Du plus loin qu’il m’en souvienne, toutes mes rencontres avec ce bon vivant, toujours allègre, remuant et sonore, ont eu lieu sur le terrain des Muses, soit dans un atelier, soit dans une salle de concert, soit dans une librairie ou au théâtre. Il était fondamental aux premières, aux ouvertures de salons, à toutes les inaugurations de quelque chose. Il y débordait de sympathie diffuse, il y courait l’admiration comme une prétentaine, il désordonnait la propagande.

— Tu as fait un chef-d’œuvre hier, vous criait-il, je ne te l’envoie pas dire. Je ne sais plus où ni ce que c’était, mais le chef-d’œuvre y est ! J’allais te l’écrire, tu m’économises le timbre-poste. — Et tout courant, il passait à un autre, le long du boulevard, bénisseur joyeux, comme le curé de la procession qui, à droite et à gauche, encense tout le monde.

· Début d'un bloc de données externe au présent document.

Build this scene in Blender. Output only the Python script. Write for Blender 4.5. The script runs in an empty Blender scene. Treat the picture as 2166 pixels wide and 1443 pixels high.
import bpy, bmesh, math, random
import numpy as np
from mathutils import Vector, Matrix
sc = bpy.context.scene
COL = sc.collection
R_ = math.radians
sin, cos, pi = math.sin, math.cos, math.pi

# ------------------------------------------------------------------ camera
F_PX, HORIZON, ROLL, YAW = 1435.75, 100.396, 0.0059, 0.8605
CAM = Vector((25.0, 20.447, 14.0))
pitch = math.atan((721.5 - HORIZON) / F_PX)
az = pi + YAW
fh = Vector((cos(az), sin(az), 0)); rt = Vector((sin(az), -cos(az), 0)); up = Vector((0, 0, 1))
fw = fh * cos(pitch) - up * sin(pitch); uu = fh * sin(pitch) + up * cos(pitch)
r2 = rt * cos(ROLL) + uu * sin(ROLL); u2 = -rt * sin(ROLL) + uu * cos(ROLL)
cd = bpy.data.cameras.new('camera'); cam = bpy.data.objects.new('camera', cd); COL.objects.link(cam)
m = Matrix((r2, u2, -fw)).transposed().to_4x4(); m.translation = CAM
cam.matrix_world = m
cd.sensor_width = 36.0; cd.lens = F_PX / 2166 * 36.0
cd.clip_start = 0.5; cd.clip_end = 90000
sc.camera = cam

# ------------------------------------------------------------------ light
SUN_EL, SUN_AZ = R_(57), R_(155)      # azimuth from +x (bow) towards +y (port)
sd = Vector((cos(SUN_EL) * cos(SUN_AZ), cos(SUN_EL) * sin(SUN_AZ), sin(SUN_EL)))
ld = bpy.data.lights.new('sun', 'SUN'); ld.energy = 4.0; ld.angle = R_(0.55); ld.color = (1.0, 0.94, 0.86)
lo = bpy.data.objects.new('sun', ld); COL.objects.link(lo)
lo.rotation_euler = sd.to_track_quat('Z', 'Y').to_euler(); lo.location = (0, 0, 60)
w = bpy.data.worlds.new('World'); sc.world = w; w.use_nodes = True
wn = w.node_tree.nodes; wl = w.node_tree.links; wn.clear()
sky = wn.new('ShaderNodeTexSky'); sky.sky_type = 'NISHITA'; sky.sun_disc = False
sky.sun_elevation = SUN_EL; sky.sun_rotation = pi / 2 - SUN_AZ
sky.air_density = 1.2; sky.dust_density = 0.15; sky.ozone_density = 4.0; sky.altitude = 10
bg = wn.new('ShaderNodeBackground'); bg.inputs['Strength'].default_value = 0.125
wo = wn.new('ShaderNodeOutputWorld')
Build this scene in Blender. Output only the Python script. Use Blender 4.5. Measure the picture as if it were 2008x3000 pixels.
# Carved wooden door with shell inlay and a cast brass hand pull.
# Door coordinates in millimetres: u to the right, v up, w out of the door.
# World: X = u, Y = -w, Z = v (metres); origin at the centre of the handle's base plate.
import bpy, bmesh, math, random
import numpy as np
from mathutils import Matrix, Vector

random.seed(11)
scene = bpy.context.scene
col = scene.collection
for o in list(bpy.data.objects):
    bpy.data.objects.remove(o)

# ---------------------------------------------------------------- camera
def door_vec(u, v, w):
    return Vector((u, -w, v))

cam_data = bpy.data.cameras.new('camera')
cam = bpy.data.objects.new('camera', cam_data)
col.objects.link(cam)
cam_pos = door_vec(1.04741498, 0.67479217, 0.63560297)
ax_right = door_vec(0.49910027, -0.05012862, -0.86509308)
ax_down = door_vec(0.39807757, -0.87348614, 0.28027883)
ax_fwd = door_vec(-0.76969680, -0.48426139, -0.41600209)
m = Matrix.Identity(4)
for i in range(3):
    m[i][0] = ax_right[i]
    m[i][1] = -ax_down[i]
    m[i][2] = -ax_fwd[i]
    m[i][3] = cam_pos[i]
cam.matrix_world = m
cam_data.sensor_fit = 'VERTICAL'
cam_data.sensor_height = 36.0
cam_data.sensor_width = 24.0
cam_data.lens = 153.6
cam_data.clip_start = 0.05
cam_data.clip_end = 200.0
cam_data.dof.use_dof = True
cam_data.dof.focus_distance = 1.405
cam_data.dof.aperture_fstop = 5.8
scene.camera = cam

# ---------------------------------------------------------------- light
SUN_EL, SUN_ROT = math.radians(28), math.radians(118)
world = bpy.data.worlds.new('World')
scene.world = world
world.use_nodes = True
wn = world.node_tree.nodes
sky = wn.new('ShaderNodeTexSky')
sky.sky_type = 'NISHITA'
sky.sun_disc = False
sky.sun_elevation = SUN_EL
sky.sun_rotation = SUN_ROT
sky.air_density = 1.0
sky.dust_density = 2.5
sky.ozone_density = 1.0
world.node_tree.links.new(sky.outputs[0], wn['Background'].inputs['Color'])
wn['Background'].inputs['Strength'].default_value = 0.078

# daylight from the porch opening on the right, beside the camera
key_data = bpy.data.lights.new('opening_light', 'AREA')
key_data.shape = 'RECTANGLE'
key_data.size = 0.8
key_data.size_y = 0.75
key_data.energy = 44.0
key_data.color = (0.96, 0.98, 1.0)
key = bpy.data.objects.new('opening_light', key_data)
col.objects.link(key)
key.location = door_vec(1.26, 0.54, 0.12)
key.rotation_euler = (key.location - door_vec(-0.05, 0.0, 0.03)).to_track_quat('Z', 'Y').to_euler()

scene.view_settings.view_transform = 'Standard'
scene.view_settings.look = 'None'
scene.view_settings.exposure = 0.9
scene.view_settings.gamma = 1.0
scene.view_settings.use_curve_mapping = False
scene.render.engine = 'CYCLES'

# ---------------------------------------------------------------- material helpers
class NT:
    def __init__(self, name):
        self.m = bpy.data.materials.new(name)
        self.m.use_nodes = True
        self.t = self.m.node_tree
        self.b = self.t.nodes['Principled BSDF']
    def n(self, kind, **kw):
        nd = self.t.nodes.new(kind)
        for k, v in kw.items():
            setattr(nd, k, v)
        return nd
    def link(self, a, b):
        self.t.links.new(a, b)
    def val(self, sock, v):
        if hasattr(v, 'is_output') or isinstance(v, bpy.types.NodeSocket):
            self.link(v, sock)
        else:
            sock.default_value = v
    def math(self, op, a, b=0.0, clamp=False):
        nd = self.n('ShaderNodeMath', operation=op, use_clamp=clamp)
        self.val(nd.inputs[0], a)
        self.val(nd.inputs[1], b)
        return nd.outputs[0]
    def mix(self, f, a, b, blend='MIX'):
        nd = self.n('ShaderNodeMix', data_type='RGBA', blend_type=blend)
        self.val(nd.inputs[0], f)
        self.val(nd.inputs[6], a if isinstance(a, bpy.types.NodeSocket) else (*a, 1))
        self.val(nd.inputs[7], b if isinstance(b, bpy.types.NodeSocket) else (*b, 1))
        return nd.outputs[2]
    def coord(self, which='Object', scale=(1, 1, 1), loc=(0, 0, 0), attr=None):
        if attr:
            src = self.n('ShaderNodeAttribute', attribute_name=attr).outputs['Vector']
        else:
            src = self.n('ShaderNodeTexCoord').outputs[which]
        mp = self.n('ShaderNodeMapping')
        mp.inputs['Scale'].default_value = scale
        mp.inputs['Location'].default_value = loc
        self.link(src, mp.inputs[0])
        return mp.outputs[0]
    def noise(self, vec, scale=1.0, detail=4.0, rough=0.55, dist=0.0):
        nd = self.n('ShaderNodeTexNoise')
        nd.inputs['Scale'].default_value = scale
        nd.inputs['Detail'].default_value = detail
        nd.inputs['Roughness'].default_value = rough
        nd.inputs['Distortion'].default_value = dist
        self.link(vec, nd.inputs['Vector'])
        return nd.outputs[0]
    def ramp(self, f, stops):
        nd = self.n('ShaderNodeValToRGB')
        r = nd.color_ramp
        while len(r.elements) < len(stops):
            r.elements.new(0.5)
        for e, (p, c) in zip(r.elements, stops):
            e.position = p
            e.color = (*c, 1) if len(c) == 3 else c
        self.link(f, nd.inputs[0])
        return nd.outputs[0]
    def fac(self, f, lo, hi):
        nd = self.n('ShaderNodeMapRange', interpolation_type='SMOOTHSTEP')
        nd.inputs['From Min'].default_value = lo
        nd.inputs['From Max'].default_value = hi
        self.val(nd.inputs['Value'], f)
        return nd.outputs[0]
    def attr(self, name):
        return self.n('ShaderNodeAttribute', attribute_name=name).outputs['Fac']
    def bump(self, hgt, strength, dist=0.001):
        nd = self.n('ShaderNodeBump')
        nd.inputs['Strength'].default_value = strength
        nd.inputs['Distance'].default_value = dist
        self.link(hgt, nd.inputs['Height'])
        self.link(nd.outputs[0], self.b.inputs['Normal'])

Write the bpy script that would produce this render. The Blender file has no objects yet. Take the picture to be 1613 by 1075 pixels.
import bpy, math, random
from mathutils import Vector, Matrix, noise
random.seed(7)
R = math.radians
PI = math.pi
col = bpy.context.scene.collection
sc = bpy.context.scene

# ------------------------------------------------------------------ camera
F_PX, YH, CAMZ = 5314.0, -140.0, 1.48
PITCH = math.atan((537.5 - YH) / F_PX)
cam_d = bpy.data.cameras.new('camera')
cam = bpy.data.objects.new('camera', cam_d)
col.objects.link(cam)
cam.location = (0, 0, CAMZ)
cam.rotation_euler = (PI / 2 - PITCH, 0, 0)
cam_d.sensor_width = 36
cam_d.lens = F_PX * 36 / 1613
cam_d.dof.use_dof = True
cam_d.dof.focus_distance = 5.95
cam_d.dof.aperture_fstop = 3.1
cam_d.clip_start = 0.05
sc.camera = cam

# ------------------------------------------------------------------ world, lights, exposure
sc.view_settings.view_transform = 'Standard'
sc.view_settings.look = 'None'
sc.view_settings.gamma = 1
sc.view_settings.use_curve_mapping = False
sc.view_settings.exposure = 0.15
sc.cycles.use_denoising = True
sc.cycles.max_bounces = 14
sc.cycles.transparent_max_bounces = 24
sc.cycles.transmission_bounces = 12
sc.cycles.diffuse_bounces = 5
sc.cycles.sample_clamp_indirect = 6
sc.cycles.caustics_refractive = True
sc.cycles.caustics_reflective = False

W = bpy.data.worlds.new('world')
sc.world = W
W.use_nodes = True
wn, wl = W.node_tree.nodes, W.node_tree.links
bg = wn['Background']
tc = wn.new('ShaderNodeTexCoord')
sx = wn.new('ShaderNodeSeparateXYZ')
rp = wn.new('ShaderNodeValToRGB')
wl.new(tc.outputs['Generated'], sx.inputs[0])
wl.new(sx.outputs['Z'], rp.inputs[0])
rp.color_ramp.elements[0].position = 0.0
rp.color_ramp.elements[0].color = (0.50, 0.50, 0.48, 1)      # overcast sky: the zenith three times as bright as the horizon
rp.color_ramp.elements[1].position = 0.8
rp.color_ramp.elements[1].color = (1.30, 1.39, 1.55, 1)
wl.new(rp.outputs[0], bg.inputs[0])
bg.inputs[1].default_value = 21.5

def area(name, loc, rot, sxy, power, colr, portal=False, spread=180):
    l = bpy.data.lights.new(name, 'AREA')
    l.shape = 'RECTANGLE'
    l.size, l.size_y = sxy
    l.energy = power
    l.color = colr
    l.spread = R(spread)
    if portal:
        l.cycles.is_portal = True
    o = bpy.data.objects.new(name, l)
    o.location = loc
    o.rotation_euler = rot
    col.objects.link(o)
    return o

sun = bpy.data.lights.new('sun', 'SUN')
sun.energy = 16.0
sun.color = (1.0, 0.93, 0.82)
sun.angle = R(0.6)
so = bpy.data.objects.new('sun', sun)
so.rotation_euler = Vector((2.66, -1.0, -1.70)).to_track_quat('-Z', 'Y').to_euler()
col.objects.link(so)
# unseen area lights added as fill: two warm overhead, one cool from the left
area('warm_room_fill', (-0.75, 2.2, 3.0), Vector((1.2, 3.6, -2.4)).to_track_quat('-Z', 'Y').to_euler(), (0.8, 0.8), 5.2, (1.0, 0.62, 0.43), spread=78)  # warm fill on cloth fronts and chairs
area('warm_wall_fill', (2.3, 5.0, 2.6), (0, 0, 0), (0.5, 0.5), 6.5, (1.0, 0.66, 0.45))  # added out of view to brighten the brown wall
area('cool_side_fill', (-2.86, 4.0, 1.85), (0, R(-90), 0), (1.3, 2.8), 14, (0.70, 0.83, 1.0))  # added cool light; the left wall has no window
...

Jamais homme ne réalisa mieux l’idéal de l’inspecteur des Beaux-Arts tel qu’on se le représente, si on se le représente, et lorsque, sous l’influence judicieuse d’Édouard Lockroy, Gouzien fut investi du poste, il y eut en France un fonctionnaire idoine à sa fonction et un heureux, dont un, comme disent les comptables.